Newmont Mining Corp. has a market capitalization of approximately $15.77 billion. The price-book ratio is 1.51 versus an industry median of 1.74 and the EV-to-Ebitda is 8.31 compared to an industry median of 9.3.

Therefore, investors should consider purchasing Newmont Mining Corp.

How is Wall Street painting the near future for the share price of the U.S. miner? The stock has a mean recommendation of 2.4 out of 5. That is an average of 18 recommendations that as of October are composed as follows: For two analysts Newmont Mining Corp. is a strong buy and for nine analysts it is a buy. The remaining seven analysts are suggesting holding.

The average target price of $40.50 per share – a mean of 18 $33 to $50 ranging estimates - representing a 35% upside from the market value at close Friday that analysts think Newmont Mining Corp. will reach within the next 52 weeks.

Expectations on the target price are corroborated by the following short-term catalysts.

The first one is represented by the Subika mineral project in Ghana for the development of promising mineral resources that are hosted in the underground at the Ahafo mines complex. The achievement of commercial production is expected for the last quarter of 2018 and the related announcement should be enough to move shares higher. The project is expected to start contributing significantly from 2019 by adding 150,000 to 200,000 ounces of gold every year to the average annual production of Newmont Mining till 2023. The entire life of operations is nearly 11 years and the Internal Rate of Return, or IRR, of the project is 20%. The rate could have been higher but it is not bad.

The second catalyst is the Tanami Power project in Australia. The construction of a 450-kilometre natural gas pipeline between the Tanami site and the Amadeus Gas Pipeline and the operation of two power stations, will mitigate the risk of fuel supply at Tanami and will reduce by 20% power costs and carbon emissions. The mining company is targeting approximately $34 net cash savings per ounce starting 2019.

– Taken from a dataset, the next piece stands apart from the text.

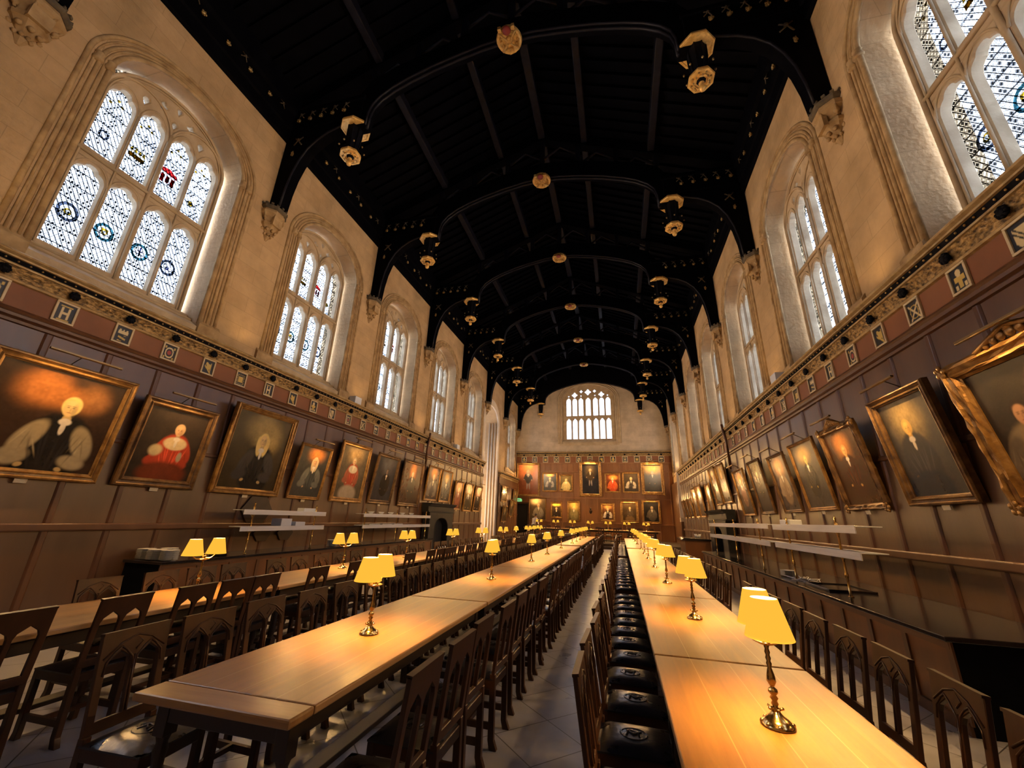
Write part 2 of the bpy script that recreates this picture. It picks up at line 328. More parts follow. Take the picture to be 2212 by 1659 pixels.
# ------------------------------------------------------------------ the shell
MB().box(-8.5, 8.5, YBACK - 1, YEND + 1, -.2, 0).build('floor', M['floor'])['kind'] = 'structure'
def opening(yc, s, a=1.32, zs=5.15, spring=9.07, rise=.96):
    X = side_x(s, yc); return [(X + a, zs)] + arch(a, spring, rise, x0=X) + [(X - a, zs)]
for nm, s in SIDES:
    outer = [(side_x(s, YBACK), 0), (side_x(s, YEND + .6), 0), (side_x(s, YEND + .6), 12.8), (side_x(s, YBACK), 12.8)]
    holes = [opening(y, s) for i, y in enumerate(BAYC) if not (s < 0 and i == 6)]
    if s < 0: holes.append(opening(26.5, s, 1.55, .02, 8.2, .95))
    v, f = plate(outer, holes, .95)
    MB().add(v, f).build('wall_' + nm, M['stone_side_l' if False else 'stone_side'], loc=(s * (WX + .475), 0, 0), rot=side_rot(s))['kind'] = 'structure'
# rotated walls carry the texture in their local X; use the end version of the stone there
for o in list(C.objects):
    if o.name.startswith('wall_'): o.data.materials[0] = stone_mat('limestone_' + o.name, (.50, .345, .185), (.465, .315, .165), (.37, .255, .135), False)
ew = [(-6.9, 0), (6.9, 0), (6.9, 12.7), (0, 15.55), (-6.9, 12.7)]
EC = -.08
v, f = plate(ew, [[(EC + 2.25, 8.0)] + arch(2.25, 11.75, 1.3, x0=EC) + [(EC - 2.25, 8.0)]], .6)
MB().add(v, f).build('wall_end', M['stone_end'], loc=(0, YEND + .3, 0))['kind'] = 'structure'
v, f = plate(ew, [], .6)
MB().add(v, f).build('wall_back', M['stone_end'], loc=(0, YBACK - .3, 0))['kind'] = 'structure'
# roof covering with boards, rafters and purlins
SL = (15.5 - 12.7) / 6.5
cb = MB()
cb.prism([(-7.2, 12.7 - .7 * SL), (0, 15.5), (7.2, 12.7 - .7 * SL), (7.2, 12.95 - .7 * SL), (0, 15.75), (-7.2, 12.95 - .7 * SL)], YBACK - .6, YEND + .6, 'y')
def slope(x): return 15.5 - SL * abs(x)
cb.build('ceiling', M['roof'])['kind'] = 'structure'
rf = MB()
y = YBACK + .3
while y < YEND:
    for s in (-1, 1):
        rf.prism([(s * 6.3, slope(6.3) - .12), (0, 15.5 - .12), (0, 15.5), (s * 6.3, slope(6.3))], y - .05, y + .05, 'y')
    y += .38
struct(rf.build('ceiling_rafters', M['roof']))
pb = MB()
for px_ in (1.55, 3.75):
    for s in (-1, 1): pb.box(s * px_ - .11, s * px_ + .11, YBACK, YEND, slope(px_) - .34, slope(px_) - .02)
pb.box(-.13, .13, YBACK, YEND, 15.08, 15.45)
struct(pb.build('trim_1', M['roof_lit_edge'], bevel=.03))

# ------------------------------------------------------------------ tall traceried windows
def make_window():
    root = empty('window_1'); struct(root)
    HW = .234; xs = (-.85, -.305, .305, .85)
    outer = [(1.24, 5.4)] + arch(1.24, 9.0, .97) + [(-1.24, 5.4)]
    holes = []
    for x in xs:
        holes.append([(x + HW, 5.66)] + head(HW, 7.12, .27, x) + [(x - HW, 5.66)])
        holes.append([(x + HW, 7.68)] + head(HW, 8.92, .33, x) + [(x - HW, 7.68)])
    def quat(x, z, r): return [(x + r * (1 + .3 * math.cos(4 * t)) * math.cos(t), z + r * (1 + .3 * math.cos(4 * t)) * math.sin(t)) for t in [2 * PI * i / 20 for i in range(20)]]
    def drop(x, z, r): return [(x, z - 2.1 * r), (x + r, z), (x + .6 * r, z + r), (x, z + 1.2 * r), (x - .6 * r, z + r), (x - r, z)]
    for x, z, r in ((-.57, 9.42, .06), (.57, 9.42, .06), (0, 9.40, .05), (-.30, 9.62, .075), (.30, 9.62, .075), (0, 9.80, .05)):
        holes.append(quat(x, z, r) if r > .07 else drop(x, z, r))
    v, f = plate(outer, holes, .17, .022)
    MB().add(v, f).build('tracery', M['stone'], root)
    mo = MB()
    Yf = -.10
    def vt(x, z0, z1, r): mo.tube([(x, Yf, z0), (x, Yf, z1)], r * .8, 6)
    vt(0, 5.45, 9.1, .045)
    for x in (-.57, .57): vt(x, 5.45, 9.0, .026)
    for x in xs:
        for sp_, rs in ((7.12, .34), (8.92, .42)):
            mo.tube([(p[0], Yf + .01, p[1]) for p in head(.268, sp_, rs, x, 14, 0)], .02, 5)
    for sgn in (-1, 1): mo.tube([(p[0], Yf, p[1]) for p in arch(.60, 8.95, .68, 16, 2.0, .5, sgn * .60)], .028, 5)
    mo.tube([(-1.2, Yf, 7.56), (1.2, Yf, 7.56)], .035, 6); mo.tube([(-1.2, Yf + .02, 7.44), (1.2, Yf + .02, 7.44)], .015, 5)
    for a, r in ((1.19, .035), (1.12, .018)): mo.tube([(a, Yf, 5.5)] + [(p[0], Yf, p[1]) for p in arch(a, 9.0, .97 - (1.2 - a))] + [(-a, Yf, 5.5)], r, 6)
    mo.build('mullion_moulding', M['stone'], root)
    MB().box(-1.2, 1.2, .10, .112, 5.6, 9.95).build('glass', M['glass'], root)
    sl = MB(); sl.prism([(-.55, 5.10), (-.55, 5.22), (-.12, 5.52), (.0, 5.6), (.1, 5.6), (.1, 5.10)], -1.31, 1.31, 'x')
    sl.tube([(-1.3, -.18, 5.50), (1.3, -.18, 5.50)], .03, 6); sl.tube([(-1.3, -.34, 5.38), (1.3, -.34, 5.38)], .03, 6)
    sl.build('sill', M['stone'], root)
    return root, xs
def ring(mb, x, z, r0, r1, y, n=22):
    vs = []; fs = []
    for i in range(n):
        a = 2 * PI * i / n; vs += [(x + r0 * math.cos(a), y, z + r0 * 1.15 * math.sin(a)), (x + r1 * math.cos(a), y, z + r1 * 1.15 * math.sin(a))]
    for i in range(n):
        j = (i + 1) % n; fs.append((2 * i, 2 * i + 1, 2 * j + 1, 2 * j))
    mb.add(vs, fs)
def medallions(root, rich):
    xs = (-.84, -.3, .3, .84); g = {k: MB() for k in ('g_red', 'g_gold', 'g_teal', 'g_grey', 'g_blue', 'g_white')}
    def shield(k, x, z, w, h, y=.092): g[k].add([(x - w, y, z + h), (x + w, y, z + h), (x + w, y, z - .1 * h), (x, y, z - h), (x - w, y, z - .1 * h)], [(0, 1, 2, 3, 4)])
    sgn = rich
    for i, x in enumerate(xs):                       # roundels of the lower lights
        ring(g['g_grey' if i in (0, 3) else 'g_teal'], x, 6.42, .105, .155, .094)
        ring(g['g_white'], x, 6.42, .0, .03, .092, 8)
        if i == 1: shield('g_gold', x, 6.42, .055, .075)
        if i == 0: ring(g['g_gold'], x, 6.42, .03, .055, .090)
        if i == 2: g['g_blue'].box(x - .012, x + .012, .088, .09, 6.33, 6.52); g['g_blue'].box(x - .05, x + .05, .088, .09, 6.42, 6.445)
        if i == 3: shield('g_blue', x, 6.40, .035, .04)
        for dx, dz in ((-.13, 8.92), (.10, 8.98), (0, 9.06)):   # gold bits in the cusped heads
            ring(g['g_gold'], x + dx * .8, dz, 0, .028, .092, 8)
    ring(g['g_grey'], xs[0], 8.2, .05, .085, .094); ring(g['g_gold'], xs[3], 8.1, 0, .05, .09); ring(g['g_grey'], xs[3], 8.1, .05, .07, .094)
    z = 8.32
    g['g_red'].add([(xs[2] - .15, .09, z + .16), (xs[2] - .02, .09, z + .20), (xs[2] + .15, .09, z + .13), (xs[2] + .16, .09, z + .05), (xs[2] - .16, .09, z + .06)], [(0, 1, 2, 3, 4)])
    for k in range(3): g['g_red'].box(xs[2] - .14 + k * .1, xs[2] - .07 + k * .1, .089, .09, z - .18 + .03 * (k % 2), z + .02)
    g['g_gold'].box(xs[1] - .14, xs[1] + .14, .089, .09, z - .14, z - .04)
    for k in range(4): g['g_gold'].add([(xs[1] - .14 + .07 * k, .09, z), (xs[1] - .07 + .07 * k, .09, z), (xs[1] - .105 + .07 * k, .09, z + .12)], [(0, 1, 2)])
    for k, mb in g.items():
        if mb.v: mb.build('painted_medallion', M[k], root, fix=False)
win, _ = make_window(); medallions(win, True)
first = True; wi = 1
for nm, s in SIDES:
    for i, y in enumerate(BAYC):
        if s < 0 and i == 6: continue
        loc = (s * (WX + .52), y, 0)
        if first: win.location = loc; win.rotation_euler = side_rot(s); first = False
        else: wi += 1; o = copy_tree(win, None, loc, side_rot(s)); o.name = 'window_%d' % wi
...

Others such as the project to expand the capacity of the mill facility at Ahafo and the Quecher Main project to increase the output of the Yanacocha mine in Peru with oxide production are expected to begin contributing not before than 2020.

Also, Subika, Tanami and other projects will determine the long-term production guidance that Newmont Mining Corporation will update on Dec. 5, 2018. This date needs to be remembered, because another impetus to the share price may follow the announcement of the guidance on long-term production.

In addition, another reason to increase Newmont Mining Corp rests in the production and costs guidance of the company for full fiscal 2018. Following the third-quarter results for fiscal 2018, Newmont Mining Corp has improved the outlook for total gold cost though narrowed the attributable production to 4.9 million to 5.2 million ounces of gold. The US miner has beaten consensus on non-GAAP net earnings by 14 cents per share but missed that on revenue by $40 million having backed 33 cents per share on a revenue of $1.73 billion.

At 1.29 million ounces, the third quarter gold production was on par with the guidance. The production of attributable copper was 12,000 tons.

While the cost applicable to sales stays unchanged at $700 to $750 per ounce, the range for the all-in sustaining cost is tightened at $950 to $990 per ounce of gold sold.

Newmont Mining Corp is not only gold but also copper. Nearly 4% of third-quarter revenue came in thanks to the production and sale of the red metal. For the entire 2018, the company is forecasting to produce between 40,000 and 60,000 tonnes of attributable copper at a cost of sales of $1.65 to $1.85 per pound and at an all-in sustaining cost of $2.00 to $2.20 per pound. Concerning copper, guidance on costs and attributable production is in line with the previous one.

The company will use funds of approximately $1.2 - $1.3 billion for capital expenditures in 2018, of which 52% is sustaining capital.

Disclosure: I have no positions in any security mentioned in this article.